Field Quality and Mechanical Analysis of the Beam Separation Dipole for HL-LHC Upgrade

High luminosity upgrade of the Large Hadron Collider (HL-LHC) project has been launched to attain a ten times higher integrated luminosity than the current LHC that has been in operation for over ten years. For this goal, the quadruple and dipole magnets around two interaction points, the ATLAS and the CMS, will be upgraded. High Energy Accelerator Research Organization (KEK) is in charge of developing the new superconducting beam separation dipole magnet (D1). The main dipole field of 5.6 T in a large aperture of 150 mm is generated using a cos-theta coil wound with Nb-Ti cables at nominal operating current of 12.0 kA at 1.9 K corresponding to 75% of the load line ratio. The main challenges for the D1 are larger aperture, a high level of iron saturation, radiation resistance, and tight constraints on field quality. This article summarizes the results of a detailed analysis on field error.

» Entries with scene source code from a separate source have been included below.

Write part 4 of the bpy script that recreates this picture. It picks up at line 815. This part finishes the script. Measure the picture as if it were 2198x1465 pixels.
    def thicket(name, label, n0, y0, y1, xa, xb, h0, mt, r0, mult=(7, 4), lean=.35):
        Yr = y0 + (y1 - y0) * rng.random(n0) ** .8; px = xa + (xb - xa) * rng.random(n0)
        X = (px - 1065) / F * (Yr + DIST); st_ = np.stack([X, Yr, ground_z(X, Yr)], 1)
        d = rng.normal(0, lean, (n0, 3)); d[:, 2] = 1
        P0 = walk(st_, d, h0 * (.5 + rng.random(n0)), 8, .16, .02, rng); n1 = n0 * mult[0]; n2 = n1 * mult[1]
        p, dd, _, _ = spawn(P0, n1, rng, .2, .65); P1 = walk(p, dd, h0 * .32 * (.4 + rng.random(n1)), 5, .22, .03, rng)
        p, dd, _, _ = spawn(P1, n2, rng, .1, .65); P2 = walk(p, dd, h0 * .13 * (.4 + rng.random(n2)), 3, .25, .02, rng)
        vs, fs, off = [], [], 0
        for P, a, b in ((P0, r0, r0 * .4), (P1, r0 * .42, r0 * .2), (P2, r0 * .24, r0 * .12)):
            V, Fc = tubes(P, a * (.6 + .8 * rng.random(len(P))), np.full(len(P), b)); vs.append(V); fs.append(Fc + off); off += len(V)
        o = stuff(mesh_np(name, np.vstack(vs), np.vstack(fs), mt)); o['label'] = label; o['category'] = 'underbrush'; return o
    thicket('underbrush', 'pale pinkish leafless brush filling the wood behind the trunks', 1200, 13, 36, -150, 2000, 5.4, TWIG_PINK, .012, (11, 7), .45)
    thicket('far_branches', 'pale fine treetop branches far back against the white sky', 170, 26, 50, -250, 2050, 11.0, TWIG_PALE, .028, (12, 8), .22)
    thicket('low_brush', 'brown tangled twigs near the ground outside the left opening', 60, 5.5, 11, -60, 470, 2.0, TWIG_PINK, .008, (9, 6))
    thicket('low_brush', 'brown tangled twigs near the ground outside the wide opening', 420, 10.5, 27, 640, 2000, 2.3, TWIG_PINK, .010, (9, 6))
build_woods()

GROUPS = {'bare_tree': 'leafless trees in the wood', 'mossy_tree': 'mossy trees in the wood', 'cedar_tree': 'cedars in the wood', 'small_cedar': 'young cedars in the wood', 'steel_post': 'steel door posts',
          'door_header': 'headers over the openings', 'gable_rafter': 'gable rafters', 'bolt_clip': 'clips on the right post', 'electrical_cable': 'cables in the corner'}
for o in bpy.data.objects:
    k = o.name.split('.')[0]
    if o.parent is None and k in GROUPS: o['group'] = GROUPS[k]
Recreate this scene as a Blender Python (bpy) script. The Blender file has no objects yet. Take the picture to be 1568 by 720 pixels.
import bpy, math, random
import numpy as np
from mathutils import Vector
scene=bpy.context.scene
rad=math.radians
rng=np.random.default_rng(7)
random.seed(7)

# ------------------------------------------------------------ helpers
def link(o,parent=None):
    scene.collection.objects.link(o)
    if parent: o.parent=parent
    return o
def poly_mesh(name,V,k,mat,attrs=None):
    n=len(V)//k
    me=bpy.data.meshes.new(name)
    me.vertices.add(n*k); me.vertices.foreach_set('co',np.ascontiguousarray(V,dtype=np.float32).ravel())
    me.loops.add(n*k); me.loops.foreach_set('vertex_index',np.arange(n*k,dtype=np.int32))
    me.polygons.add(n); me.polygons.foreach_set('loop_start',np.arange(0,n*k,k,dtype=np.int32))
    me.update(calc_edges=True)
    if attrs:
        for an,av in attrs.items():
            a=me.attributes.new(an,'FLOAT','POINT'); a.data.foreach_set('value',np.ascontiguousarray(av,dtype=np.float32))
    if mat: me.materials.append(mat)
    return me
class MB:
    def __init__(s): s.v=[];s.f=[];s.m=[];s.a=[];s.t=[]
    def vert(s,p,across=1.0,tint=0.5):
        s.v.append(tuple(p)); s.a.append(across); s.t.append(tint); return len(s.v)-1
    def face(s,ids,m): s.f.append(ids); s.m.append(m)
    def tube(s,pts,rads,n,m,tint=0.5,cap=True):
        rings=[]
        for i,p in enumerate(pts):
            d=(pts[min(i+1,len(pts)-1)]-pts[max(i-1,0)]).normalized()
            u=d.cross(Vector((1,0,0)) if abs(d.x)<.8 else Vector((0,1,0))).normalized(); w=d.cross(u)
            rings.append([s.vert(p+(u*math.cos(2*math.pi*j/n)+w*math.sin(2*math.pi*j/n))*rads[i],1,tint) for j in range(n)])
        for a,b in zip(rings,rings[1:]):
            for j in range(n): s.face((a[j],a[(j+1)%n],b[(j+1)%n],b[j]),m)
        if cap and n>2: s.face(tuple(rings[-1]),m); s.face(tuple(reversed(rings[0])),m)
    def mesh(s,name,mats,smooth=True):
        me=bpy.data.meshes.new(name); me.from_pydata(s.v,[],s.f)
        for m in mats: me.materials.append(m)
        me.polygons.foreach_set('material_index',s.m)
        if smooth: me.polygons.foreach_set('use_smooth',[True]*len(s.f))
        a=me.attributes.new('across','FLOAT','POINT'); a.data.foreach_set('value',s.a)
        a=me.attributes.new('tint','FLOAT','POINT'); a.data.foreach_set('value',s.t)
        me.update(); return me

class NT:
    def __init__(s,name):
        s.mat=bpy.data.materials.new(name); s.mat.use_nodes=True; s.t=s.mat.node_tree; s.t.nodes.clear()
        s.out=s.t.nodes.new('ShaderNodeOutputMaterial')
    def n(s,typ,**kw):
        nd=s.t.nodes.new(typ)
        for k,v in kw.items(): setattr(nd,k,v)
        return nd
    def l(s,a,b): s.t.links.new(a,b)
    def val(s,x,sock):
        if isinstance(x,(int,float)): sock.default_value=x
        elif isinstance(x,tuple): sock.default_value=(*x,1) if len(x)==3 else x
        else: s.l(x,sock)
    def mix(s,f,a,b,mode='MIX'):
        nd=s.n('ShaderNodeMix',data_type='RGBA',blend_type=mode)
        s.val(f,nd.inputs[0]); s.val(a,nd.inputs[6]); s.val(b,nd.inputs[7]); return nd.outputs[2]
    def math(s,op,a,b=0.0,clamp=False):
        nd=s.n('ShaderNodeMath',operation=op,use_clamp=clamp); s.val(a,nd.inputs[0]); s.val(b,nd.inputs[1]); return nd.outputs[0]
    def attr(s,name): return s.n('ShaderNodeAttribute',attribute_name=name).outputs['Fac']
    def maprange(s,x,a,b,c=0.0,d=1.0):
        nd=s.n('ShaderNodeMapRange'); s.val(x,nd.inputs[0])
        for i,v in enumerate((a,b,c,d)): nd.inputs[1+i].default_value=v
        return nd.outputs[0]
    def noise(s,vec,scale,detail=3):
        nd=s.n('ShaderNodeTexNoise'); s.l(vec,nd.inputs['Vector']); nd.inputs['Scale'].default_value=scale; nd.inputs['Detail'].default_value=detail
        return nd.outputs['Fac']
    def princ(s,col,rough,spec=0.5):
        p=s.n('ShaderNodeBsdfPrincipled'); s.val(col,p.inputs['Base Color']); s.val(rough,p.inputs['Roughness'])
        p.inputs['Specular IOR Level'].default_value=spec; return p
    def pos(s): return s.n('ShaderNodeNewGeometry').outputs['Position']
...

Electromagnetic simulation with ROXIE was carried out for the 2-D model of the new D1. As possible design changes, a diameter and position of heat exchanger holes in the iron yoke, and shape of the cryostat were considered. To reveal the influence on systematic error, packing factor of iron yoke, relative permeability of the stainless steel collar, and coil deformation during yoking were reflected to the baseline design. In addition, random geometric error was also estimated. Based on these results, contribution of each factor to field quality is studied.